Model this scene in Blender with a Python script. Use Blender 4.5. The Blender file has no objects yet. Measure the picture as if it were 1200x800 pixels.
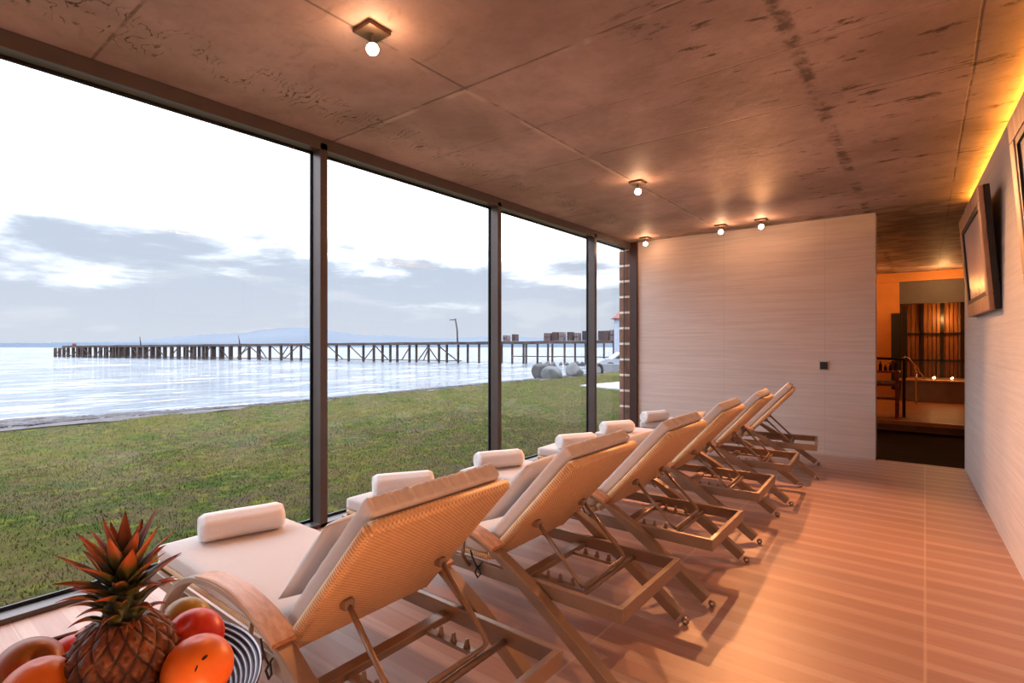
import bpy, bmesh, math, random
from mathutils import Vector, Matrix
random.seed(7)
PI = math.pi
sc = bpy.context.scene
COL = sc.collection
F = 620.0
TH = math.atan(484/620); CT = math.cos(TH); ST = math.sin(TH)
CAMH = 1.365

# ------------------------------------------------------------------ helpers
def newmat(name):
    m = bpy.data.materials.new(name); m.use_nodes = True
    nt = m.node_tree; nt.nodes.clear()
    out = nt.nodes.new('ShaderNodeOutputMaterial')
    return m, nt, out
def nd(nt, typ, **kw):
    n = nt.nodes.new(typ)
    for k, v in kw.items():
        if k.startswith('i_'):
            key = k[2:]
            key = int(key) if key.isdigit() else key.replace('_', ' ')
            n.inputs[key].default_value = v
        else: setattr(n, k, v)
    return n
def lk(nt, a, b): nt.links.new(a, b)
def c4(c): return (c[0], c[1], c[2], 1)
def srgb(r, g, b):
    f = lambda u: (u/255/12.92) if u/255 <= .04045 else ((u/255+.055)/1.055)**2.4
    return (f(r), f(g), f(b))
def simple(name, col, rough=.5, metal=0, noise=.06, nscale=8, bump=0, bscale=60, spec=None, emit=None, estr=0, sheen=0, coat=0):
    m, nt, out = newmat(name)
    b = nd(nt, 'ShaderNodeBsdfPrincipled')
    b.inputs['Roughness'].default_value = rough; b.inputs['Metallic'].default_value = metal
    if spec is not None: b.inputs['Specular IOR Level'].default_value = spec
    if sheen: b.inputs['Sheen Weight'].default_value = sheen
    if coat: b.inputs['Coat Weight'].default_value = coat
    tc = nd(nt, 'ShaderNodeTexCoord')
    if noise:
        n = nd(nt, 'ShaderNodeTexNoise'); n.inputs['Scale'].default_value = nscale; n.inputs['Detail'].default_value = 5
        lk(nt, tc.outputs['Object'], n.inputs['Vector'])
        r = nd(nt, 'ShaderNodeValToRGB')
        r.color_ramp.elements[0].position = .3; r.color_ramp.elements[1].position = .7
        r.color_ramp.elements[0].color = c4([max(0, x*(1-noise*2)) for x in col]); r.color_ramp.elements[1].color = c4([min(1, x*(1+noise)) for x in col])
        lk(nt, n.outputs['Fac'], r.inputs['Fac']); lk(nt, r.outputs['Color'], b.inputs['Base Color'])
    else: b.inputs['Base Color'].default_value = c4(col)
    if bump:
        n2 = nd(nt, 'ShaderNodeTexNoise'); n2.inputs['Scale'].default_value = bscale; n2.inputs['Detail'].default_value = 6
        lk(nt, tc.outputs['Object'], n2.inputs['Vector'])
        bp = nd(nt, 'ShaderNodeBump'); bp.inputs['Strength'].default_value = bump; bp.inputs['Distance'].default_value = .01
        lk(nt, n2.outputs['Fac'], bp.inputs['Height']); lk(nt, bp.outputs['Normal'], b.inputs['Normal'])
    if emit: b.inputs['Emission Color'].default_value = c4(emit); b.inputs['Emission Strength'].default_value = estr
    lk(nt, b.outputs['BSDF'], out.inputs['Surface'])
    return m
def math_(nt, op, a, b=None, c=None, clamp=False):
    n = nt.nodes.new('ShaderNodeMath'); n.operation = op; n.use_clamp = clamp
    for i, v in enumerate((a, b, c)):
        if v is None: continue
        if isinstance(v, (int, float)): n.inputs[i].default_value = v
        else: nt.links.new(v, n.inputs[i])
    return n.outputs[0]
def smooth(nt, v, e0, e1):
    n = nt.nodes.new('ShaderNodeMapRange'); n.interpolation_type = 'SMOOTHSTEP'
    nt.links.new(v, n.inputs[0]); n.inputs[1].default_value = e0; n.inputs[2].default_value = e1
    n.inputs[3].default_value = 0; n.inputs[4].default_value = 1
    return n.outputs[0]
def mixc(nt, f, a, b, mode='MIX'):
    n = nt.nodes.new('ShaderNodeMix'); n.data_type = 'RGBA'; n.blend_type = mode
    if isinstance(f, (int, float)): n.inputs[0].default_value = f
    else: nt.links.new(f, n.inputs[0])
    for i, v in ((6, a), (7, b)):
        if isinstance(v, tuple): n.inputs[i].default_value = c4(v)
        else: nt.links.new(v, n.inputs[i])
    return n.outputs[2]
def noise_(nt, vec, scale, detail=4, rough=.5, dist=0):
    n = nd(nt, 'ShaderNodeTexNoise'); n.inputs['Scale'].default_value = scale; n.inputs['Detail'].default_value = detail
    n.inputs['Roughness'].default_value = rough; n.inputs['Distortion'].default_value = dist
    if vec is not None: lk(nt, vec, n.inputs['Vector'])
    return n.outputs['Fac']
def mapping(nt, vec, scale=(1,1,1), loc=(0,0,0), rot=(0,0,0)):
    n = nd(nt, 'ShaderNodeMapping'); n.inputs['Scale'].default_value = scale; n.inputs['Location'].default_value = loc; n.inputs['Rotation'].default_value = rot
    lk(nt, vec, n.inputs['Vector']); return n.outputs[0]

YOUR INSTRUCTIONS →
Starting with the first line of the data above and ending with the line containing "CAMH = 1.365", please restate every line exactly, leaving images out.

EXERCISE OUTPUT →
Model this scene in Blender with a Python script. Use Blender 4.5. The Blender file has no objects yet. Measure the picture as if it were 1200x800 pixels.
import bpy, bmesh, math, random
from mathutils import Vector, Matrix
random.seed(7)
PI = math.pi
sc = bpy.context.scene
COL = sc.collection
F = 620.0
TH = math.atan(484/620); CT = math.cos(TH); ST = math.sin(TH)
CAMH = 1.365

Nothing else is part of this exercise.